Di Guido Zaccarelli Modena 19 ottobre 2017 - Molte aziende, spinte da un quadro legislativo favorevole, che consente loro di ricevere agevolazioni fiscali importanti in chiave di ammortamento sul breve e medio periodo, stanno mettendo a punto programmi di sviluppo interno del welfare rivolto alle maestranze, per creare una dimensione lavorativa in linea con le aspettative di ogni singola persona.

Uno sforzo che è ancora agli inizi per le molteplici difficoltà che nascono naturali in relazione alla necessità di promuovere similmente un cambio del modello culturale, al quale le persone sono state impegnate per anni a seguire, in strutture organizzative imperniate su schemi piramidali sostenuti da una accentuata azione verticistica delle linee di comando. "Il capo che ordina al sottoposto di eseguire un lavoro senza avere la possibilità, per quest'ultimo, di poter intervenire nel modulare schemi d'azione e comportamenti orientati a combinare la nascita di un valore aggiunto collettivo".

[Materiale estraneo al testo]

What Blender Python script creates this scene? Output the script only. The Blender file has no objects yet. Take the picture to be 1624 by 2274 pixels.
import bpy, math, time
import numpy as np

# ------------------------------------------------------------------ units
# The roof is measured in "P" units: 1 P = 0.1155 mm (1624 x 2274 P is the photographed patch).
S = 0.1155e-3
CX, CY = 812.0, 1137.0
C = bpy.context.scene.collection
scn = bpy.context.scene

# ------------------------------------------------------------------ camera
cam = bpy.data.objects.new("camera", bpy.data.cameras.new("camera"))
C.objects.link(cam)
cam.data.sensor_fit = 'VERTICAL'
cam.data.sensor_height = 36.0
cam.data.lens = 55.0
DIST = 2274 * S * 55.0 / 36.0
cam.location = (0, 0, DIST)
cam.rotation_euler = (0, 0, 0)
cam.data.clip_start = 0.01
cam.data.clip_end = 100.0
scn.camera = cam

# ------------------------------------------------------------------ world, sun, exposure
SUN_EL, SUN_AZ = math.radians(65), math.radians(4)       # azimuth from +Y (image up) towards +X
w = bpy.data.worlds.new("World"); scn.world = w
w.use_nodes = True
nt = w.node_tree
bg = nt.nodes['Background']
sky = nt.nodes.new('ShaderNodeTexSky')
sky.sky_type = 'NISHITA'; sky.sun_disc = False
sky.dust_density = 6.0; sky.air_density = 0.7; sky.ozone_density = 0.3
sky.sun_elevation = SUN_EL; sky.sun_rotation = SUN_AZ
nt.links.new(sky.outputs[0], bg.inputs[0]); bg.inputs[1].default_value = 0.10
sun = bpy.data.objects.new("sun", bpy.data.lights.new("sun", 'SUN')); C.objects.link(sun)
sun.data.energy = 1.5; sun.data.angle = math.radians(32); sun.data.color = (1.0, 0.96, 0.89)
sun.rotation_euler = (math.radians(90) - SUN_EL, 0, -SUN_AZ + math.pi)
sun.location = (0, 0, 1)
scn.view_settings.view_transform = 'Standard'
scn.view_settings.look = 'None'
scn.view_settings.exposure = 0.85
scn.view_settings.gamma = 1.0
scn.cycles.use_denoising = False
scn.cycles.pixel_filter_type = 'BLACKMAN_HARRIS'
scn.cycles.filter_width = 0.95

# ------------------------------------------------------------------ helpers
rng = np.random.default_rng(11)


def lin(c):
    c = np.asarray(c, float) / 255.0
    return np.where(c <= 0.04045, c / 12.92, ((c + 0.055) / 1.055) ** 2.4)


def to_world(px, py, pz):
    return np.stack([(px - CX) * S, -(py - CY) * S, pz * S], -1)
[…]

La catena del valore, da tempo terreno di studi e di osservazione da parte del mondo scientifico ed economico, è il punto di congiunzione all'interno della quale è imprescindibile la necessità di individuare e definire la stessa unità di misura per ottenere una gestione coerente del personale e delle attività ad esse riferite. Le difficoltà esistono, e in molti casi di difficile soluzione, causa la presenza della dimensione immateriale che non consente di definire ordini di grandezza misurabili in termini oggettivi e replicabili nella stessa realtà e in ambiti differenti.

La presenza di questi scenari induce una riflessione attenta e puntuale dello stato delle cose e il confronto tra posizioni differenti potrebbe fare emergere una scollatura tra il quadro normativo in atto, proiettata nella dimensione economica e psicofisica delle persone, e la volontà di una certa parte del management di consolidare la struttura organizzativa esistente, dando per scontato che la semplice adesione al programma di welfare aziendale sia sufficiente per soddisfare e completare il progetto di benessere delle persone.

E' urgente la pretesa, da più parti sollevata, di chiedersi se il modello piramidale in atto, che le persone vivono ancora oggi sulla propria pelle e avvertono come un peso quotidiano insostenibile da portare sulle proprie spalle, può essere ancora considerato il modello vincente sul quale continuare a sviluppare politiche economiche globali, oppure, forte dell'inversione di tendenza e della crisi in atto, è necessaria una brusca virata per rispondere alle mutate esigenze emerse dal contatto con le nuove economie di mercato e con modelli relazionali differenti.

È forte il dubbio in chi scrive che il welfare come oggi viene pensato, gestito e applicato, senza un cambio del modello organizzativo, possa realmente ed efficacemente completare il disegno che ha animato lo spirito e la mano del legislatore, se non vengono messe in campo azioni decise di cambiamento del modello organizzativo, legittimando il cerchio come figura geometrica di riferimento, al quale ispirarsi nelle aziende che hanno deciso che il benessere delle persone appartiene alla comunità, il cui valore sociale si mescola con il fine economico e nella cooperazione il punto d'arrivo del bene comune.